Thursday, November 15, 2012


Kyp Harness is the kind of guy you want to follow down the street writing down everything he says, in case he drops a great line he won't be using.  Words and ideas seem to swirl from him, almost fully formed straight from mind to disc.  I'm sure there's some editing and lots of thought put into it, but there's a stream-of-conscious feel to his performance, a sense of immediacy and adventure, and you get the feeling he doesn't quite know where its going but something's going to happen.  You like fine writing?  Kyp's your guy.

It seems the faucet was running full blast lately.  This one is two, two, two albums in one.  It's not just a double; each disc has its own name, and own style.  The first, The Wrong Way, is more of a band album.  Can A Poor Man Get A Fair Trial? is a bunch of acoustic tales; murder ballads, shaggy dog stories, mysteries, all done in the folk tradition.  It's wickedly funny, a little spooky, and captivating straight through.  The band songs are more concise, and sentimental, with more images and poetry.  His way with language always shines through; in Autumn Leaves, he sings "Blow autumn leaves, blow autumn breeze, let your ghostly dance entrance me once again", but it's a song about tears for old friends and memories.  Despite the sadness of life's happenings to some of those people, "there's a summer sun inside, telling me the pleasure's worth the pain."

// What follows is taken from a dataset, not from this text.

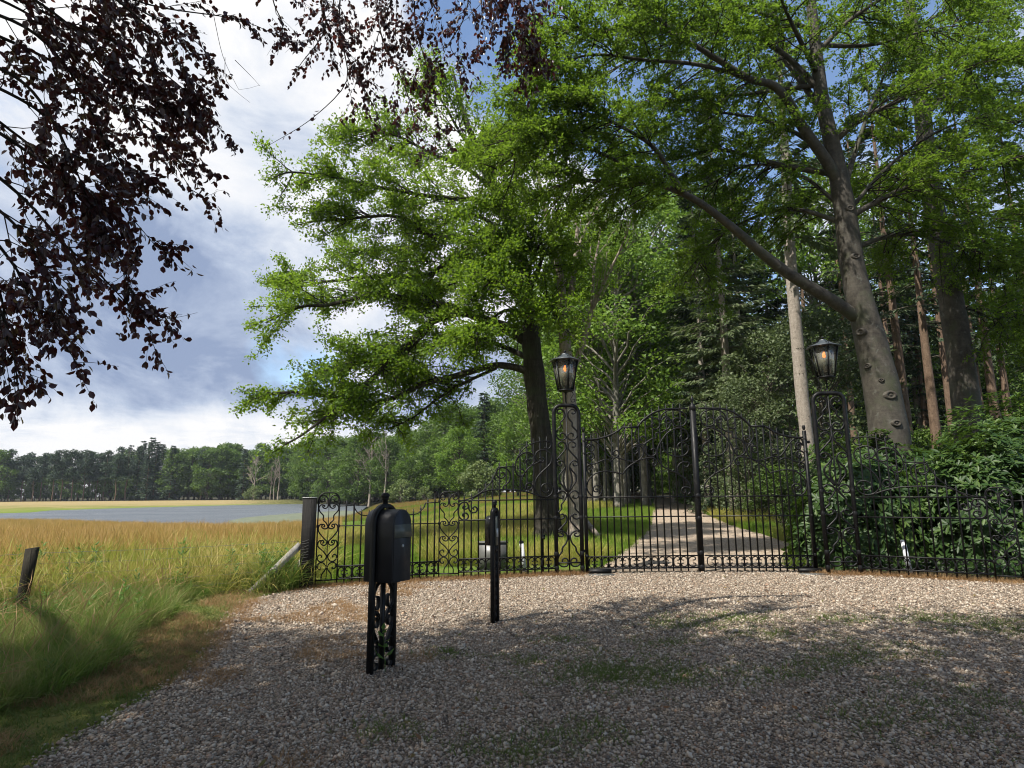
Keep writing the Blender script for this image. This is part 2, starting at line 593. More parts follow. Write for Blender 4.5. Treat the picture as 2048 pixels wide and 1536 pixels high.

The first, band disc is recorded in a stripped-down, alt-indie state, with flat drums keeping the rhythm going, and a 60's garage feel on the rockers.  His voice is not his great asset, and like many fine writers, you have to forgive the lack of polish, and instead learn to love the idiosyncrasy of his delivery.  And I'm not sure anyone else could "do" Kyp Harness songs, at least not with the same impact.  His personality, phrasing, language, it's all part of the power of the songs.  I want to quote from every cut here, because I keep discovering lines that make me gasp.  Both these albums deserve repeated, frequent spins.